Weg zu den Menschen führt über die Sprache
Eine Ausstellung in einem keramischen Werk brachte Erfolg. Vor fünf Jahren verließ Lana Gänsewig ihr Land, folgte ihrer Liebe nach Deutschland. Die ist inzwischen zerbrochen, aber es gibt Sophie. Die Dreijährige besucht einen Kindergarten in Wolmirstedt und spricht die deutsche Sprache fließend und ohne Akzent. Ihre Mama Lana hat sich mit der Sprache noch nicht sehr angefreundet, mit Sophies Vater sprach sie Englisch. Und nun? Lana Gänsewig fühlt sich ziemlich allein. Es gab eine lange Zeit, da wollte sie zurück gehen in die Ukraine, wo die Eltern leben, Sophies Großeltern. Aber das kommt nicht in Frage. "Sophie braucht den Kontakt zu ihrem Vater", sagt Lana Gänsewig.
Also muss die Künstlerin ankommen in Deutschland, vielleicht auch in Wolmirstedt, wo sie seit zwei Jahren lebt. Die stille Ukrainerin muss eine Heimat finden in dem Land, das ihrer Tochter gehört, aber nicht ihr.
So ging sie im Sommer den ersten Schritt und klopfte an die Tür der Textilwerkstatt "Nadel und Fantasie" von Dr. Gisela Krohn in der Burgstraße. Die freute sich über die neue Kursteilnehmerin und bemerkte sofort das Talent und die handwerklichen Grundlagen der schüchternen Frau. Collagen aus den Kokons von Seidenraupen entstanden, umrahmt von Schriften. Vor allem aber arbeitet Lana Gänsewig für ihre Tochter. Hausschuhe und Taschen aus Filz gehören der kleinen Sophie.
Während der Stunden in der Textilwerkstatt nähert sich Lana Gänsewig der deutschen Sprache, Gisela Krohn fordert die Unterhaltung heraus. "Wir schreiben auch Bewerbungen", sagt sie und zeigt die Mappe, die ans Puppentheater gehen soll.
Oft reden die beiden Frauen auf Russisch miteinander. "Ich habe dort ein Jahr studiert", sagt Gisela Krohn, die Lehrerin der Fachschule für Sozialpädagogik, und bezeichnet ihre russischen Sätze als "voller Fehler". So viele können es aber nicht sein, schließlich folgt Lana Gänsewig dem russischen Redefluss der Deutschen ohne Unterbrechungen.

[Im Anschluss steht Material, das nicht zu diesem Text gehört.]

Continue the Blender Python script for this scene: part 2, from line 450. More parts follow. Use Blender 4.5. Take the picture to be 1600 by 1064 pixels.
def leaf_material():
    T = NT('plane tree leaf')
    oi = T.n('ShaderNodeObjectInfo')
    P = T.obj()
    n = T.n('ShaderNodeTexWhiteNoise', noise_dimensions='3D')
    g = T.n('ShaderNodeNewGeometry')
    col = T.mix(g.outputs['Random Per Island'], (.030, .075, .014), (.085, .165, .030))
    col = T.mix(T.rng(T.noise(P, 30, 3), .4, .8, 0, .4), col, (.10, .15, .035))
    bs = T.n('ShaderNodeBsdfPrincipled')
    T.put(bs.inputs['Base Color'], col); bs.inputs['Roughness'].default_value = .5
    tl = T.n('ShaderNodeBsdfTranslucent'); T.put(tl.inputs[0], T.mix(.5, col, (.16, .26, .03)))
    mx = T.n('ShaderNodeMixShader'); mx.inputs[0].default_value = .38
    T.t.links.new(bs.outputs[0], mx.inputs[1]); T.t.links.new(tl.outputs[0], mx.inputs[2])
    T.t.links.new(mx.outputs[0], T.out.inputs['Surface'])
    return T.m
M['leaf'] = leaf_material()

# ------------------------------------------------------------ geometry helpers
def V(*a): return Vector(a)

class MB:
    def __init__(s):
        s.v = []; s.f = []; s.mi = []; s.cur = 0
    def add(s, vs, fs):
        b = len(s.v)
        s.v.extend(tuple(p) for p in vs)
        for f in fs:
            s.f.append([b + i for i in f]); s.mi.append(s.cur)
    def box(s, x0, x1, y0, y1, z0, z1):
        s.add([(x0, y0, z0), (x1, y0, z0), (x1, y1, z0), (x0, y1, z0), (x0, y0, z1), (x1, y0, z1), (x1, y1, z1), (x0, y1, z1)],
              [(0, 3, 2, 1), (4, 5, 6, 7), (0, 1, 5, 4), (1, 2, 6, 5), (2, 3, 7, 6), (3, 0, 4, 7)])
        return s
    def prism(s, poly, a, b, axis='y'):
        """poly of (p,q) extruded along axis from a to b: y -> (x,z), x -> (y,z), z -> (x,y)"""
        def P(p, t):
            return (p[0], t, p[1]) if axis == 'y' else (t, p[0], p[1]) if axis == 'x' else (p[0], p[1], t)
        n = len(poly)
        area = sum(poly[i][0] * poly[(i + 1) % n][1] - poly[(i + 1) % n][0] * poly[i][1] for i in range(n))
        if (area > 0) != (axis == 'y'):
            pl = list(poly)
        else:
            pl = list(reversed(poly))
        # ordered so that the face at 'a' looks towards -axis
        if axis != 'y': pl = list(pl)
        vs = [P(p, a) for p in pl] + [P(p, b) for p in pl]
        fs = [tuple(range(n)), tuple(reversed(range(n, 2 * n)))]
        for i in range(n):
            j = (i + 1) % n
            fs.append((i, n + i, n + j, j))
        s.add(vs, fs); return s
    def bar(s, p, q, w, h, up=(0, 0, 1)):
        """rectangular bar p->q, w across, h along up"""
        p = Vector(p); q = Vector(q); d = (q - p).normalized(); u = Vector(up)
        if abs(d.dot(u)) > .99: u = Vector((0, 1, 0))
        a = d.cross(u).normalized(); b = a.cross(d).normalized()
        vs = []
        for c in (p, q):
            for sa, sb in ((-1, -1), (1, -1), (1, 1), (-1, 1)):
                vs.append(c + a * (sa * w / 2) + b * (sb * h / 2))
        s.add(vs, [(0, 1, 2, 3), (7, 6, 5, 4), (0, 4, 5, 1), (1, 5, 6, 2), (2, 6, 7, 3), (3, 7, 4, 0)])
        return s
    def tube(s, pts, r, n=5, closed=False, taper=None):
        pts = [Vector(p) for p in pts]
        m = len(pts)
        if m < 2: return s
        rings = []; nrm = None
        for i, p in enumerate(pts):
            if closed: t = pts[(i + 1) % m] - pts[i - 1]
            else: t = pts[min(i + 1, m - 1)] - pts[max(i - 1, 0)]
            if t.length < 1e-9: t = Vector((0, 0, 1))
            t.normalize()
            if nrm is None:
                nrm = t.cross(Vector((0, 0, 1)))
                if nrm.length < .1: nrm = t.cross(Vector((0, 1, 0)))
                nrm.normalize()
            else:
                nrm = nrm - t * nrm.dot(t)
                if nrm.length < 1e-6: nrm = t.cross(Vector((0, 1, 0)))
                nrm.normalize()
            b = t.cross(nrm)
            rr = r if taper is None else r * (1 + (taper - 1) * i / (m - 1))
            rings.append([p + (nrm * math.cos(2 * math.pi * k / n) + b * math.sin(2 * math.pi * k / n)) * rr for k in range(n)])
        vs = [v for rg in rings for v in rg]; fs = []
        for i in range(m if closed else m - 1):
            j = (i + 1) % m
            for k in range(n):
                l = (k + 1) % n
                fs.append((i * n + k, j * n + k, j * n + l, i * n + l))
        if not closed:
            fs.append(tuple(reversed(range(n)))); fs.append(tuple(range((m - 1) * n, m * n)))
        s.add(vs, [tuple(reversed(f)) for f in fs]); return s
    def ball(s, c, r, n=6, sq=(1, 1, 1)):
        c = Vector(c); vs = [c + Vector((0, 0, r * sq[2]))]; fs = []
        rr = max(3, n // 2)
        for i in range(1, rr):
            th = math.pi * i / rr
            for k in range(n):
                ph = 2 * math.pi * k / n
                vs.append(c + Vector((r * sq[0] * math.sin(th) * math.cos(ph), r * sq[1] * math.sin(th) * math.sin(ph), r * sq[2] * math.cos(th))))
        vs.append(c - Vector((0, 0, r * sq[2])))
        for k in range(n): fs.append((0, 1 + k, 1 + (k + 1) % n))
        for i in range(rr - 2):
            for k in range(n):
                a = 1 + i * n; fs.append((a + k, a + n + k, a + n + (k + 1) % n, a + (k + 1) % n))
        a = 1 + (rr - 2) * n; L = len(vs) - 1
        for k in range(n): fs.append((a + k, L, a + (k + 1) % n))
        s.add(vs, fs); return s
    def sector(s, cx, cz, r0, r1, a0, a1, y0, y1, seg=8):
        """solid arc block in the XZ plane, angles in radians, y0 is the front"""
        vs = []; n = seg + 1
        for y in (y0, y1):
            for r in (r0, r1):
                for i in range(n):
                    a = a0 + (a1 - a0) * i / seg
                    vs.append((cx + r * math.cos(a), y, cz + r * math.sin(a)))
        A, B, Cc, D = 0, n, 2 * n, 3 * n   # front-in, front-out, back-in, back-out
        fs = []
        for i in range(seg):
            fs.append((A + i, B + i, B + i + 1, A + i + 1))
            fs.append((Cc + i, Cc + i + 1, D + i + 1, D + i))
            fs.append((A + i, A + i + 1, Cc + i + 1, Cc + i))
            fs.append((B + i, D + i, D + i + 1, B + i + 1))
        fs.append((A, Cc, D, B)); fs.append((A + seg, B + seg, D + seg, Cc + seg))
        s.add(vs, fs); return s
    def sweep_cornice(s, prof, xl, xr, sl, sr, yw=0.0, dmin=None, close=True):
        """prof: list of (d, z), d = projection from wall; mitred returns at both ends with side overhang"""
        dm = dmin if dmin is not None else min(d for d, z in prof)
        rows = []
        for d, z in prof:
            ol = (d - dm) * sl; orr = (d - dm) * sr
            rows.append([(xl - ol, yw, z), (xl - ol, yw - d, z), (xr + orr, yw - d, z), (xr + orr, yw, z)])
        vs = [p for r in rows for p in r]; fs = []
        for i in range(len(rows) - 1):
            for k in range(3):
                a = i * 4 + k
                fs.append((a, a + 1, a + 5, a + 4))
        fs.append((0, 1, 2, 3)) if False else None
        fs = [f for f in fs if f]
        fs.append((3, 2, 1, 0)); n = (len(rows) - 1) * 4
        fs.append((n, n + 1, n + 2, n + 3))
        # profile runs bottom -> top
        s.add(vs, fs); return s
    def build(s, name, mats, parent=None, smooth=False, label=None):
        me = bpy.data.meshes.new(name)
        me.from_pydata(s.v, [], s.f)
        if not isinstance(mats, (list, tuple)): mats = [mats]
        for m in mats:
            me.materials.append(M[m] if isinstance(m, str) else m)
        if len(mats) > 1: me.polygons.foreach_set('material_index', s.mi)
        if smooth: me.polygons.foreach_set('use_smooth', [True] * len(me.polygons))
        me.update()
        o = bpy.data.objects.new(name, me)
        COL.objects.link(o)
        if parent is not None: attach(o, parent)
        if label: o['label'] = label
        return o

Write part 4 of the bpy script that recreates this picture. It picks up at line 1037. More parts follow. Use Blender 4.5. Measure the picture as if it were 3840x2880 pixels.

Gisela Krohn liegt das Schicksal der Ukrainerin am Herzen. "Sie muss aus der Einsamkeit raus", sagt sie. Der Weg zu anderen Menschen führt über die Sprache. Die persönliche Sprache Lana Gänsewigs ist die Kunst, zumal ihre Ohren nicht mehr gut hören. Ihre Hände formen das, was sie fühlt. Nur versteht diese Sprache nicht jeder sofort, wenige können darauf antworten. Worte sind unabdingbar. Lana Gänsewig besucht einen Deutschkurs, "aber kurze Zeit später habe ich alles vergessen", lächelt sie. "Da hilft nur, sich regelmäßig auf Deutsch zu unterhalten", konstatiert Gisela Krohn und stellt ihren russischen Redefluss ein.
Textilwerkstatt Beginn für ein neues Netzwerk
Auch Renate Höding sitzt mit am Tisch und gräbt ihre Hände in Filzwolle. Sie schaut gerne in der Textilwerkstatt vorbei, gehört aber in erster Linie zu den Torhausmalerinnen. Sie lädt die Ukrainerin zum gemeinsamen Malen ein. Doch das ist schwierig, denn die Torhausmalerinnen treffen sich nachmittags und da ist Sophie an der Seite ihrer Mutter. Muße zum Malen bleibt dabei nicht.
Und wieder mahnt Gisela Krohn, dass sich Lana Gänsewig ein Netzwerk aufbauen muss, Freunde braucht, so wie Sophie im Kindergarten längst welche gefunden hat. "Ich bin froh, dass sie jeden Montag hierher in unsere Runde kommt", sagt Frau Krohn. Lana Gänsewig holt aus ihrer Tasche eine gesteppte Decke, die Arbeit der vergangenen Abende und hofft: "Vielleicht klappt es ja bald am Puppentheater." Bis dahin bietet die Textilwerkstatt ein Stück neue Heimat.